Les errements de la théorie du démembrement de propriété et la durée de l'usufruit
La constitution d’usufruit donne lieu à des droits d’enregistrement et à une taxe de publicité foncière. L’assiette d’imposition est déterminée conformément aux dispositions de l’article 669 du Code général des impôts (CGI). Ce texte distingue deux méthodes de calcul suivant que l’usufruit est viager ou consenti pour une durée déterminée. Lorsque l’usufruit est concédé au profit d’une personne morale, mais indexé sur la durée de vie d’une personne physique, la Cour de cassation considère que l’usufruit est viager.

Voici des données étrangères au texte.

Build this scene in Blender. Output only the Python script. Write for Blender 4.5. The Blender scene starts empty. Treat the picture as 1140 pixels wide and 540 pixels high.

Cass. com., 26 sept. 2018, n° 16-26503
Quelle est la durée d’un usufruit constitué au profit d’une personne morale ? Peut-il être viager s’il est indexé sur la durée de vie d’une personne physique ? C’est à cette question que la chambre commerciale de la Cour de cassation devait répondre dans l’arrêt rendu le 26 septembre 2018. De manière pour le moins contestable, elle a décidé que l’usufruit concédé à une personne morale est viager dès lors qu’il est stipulé que cet usufruit a vocation à s’éteindre au décès d’une personne physique.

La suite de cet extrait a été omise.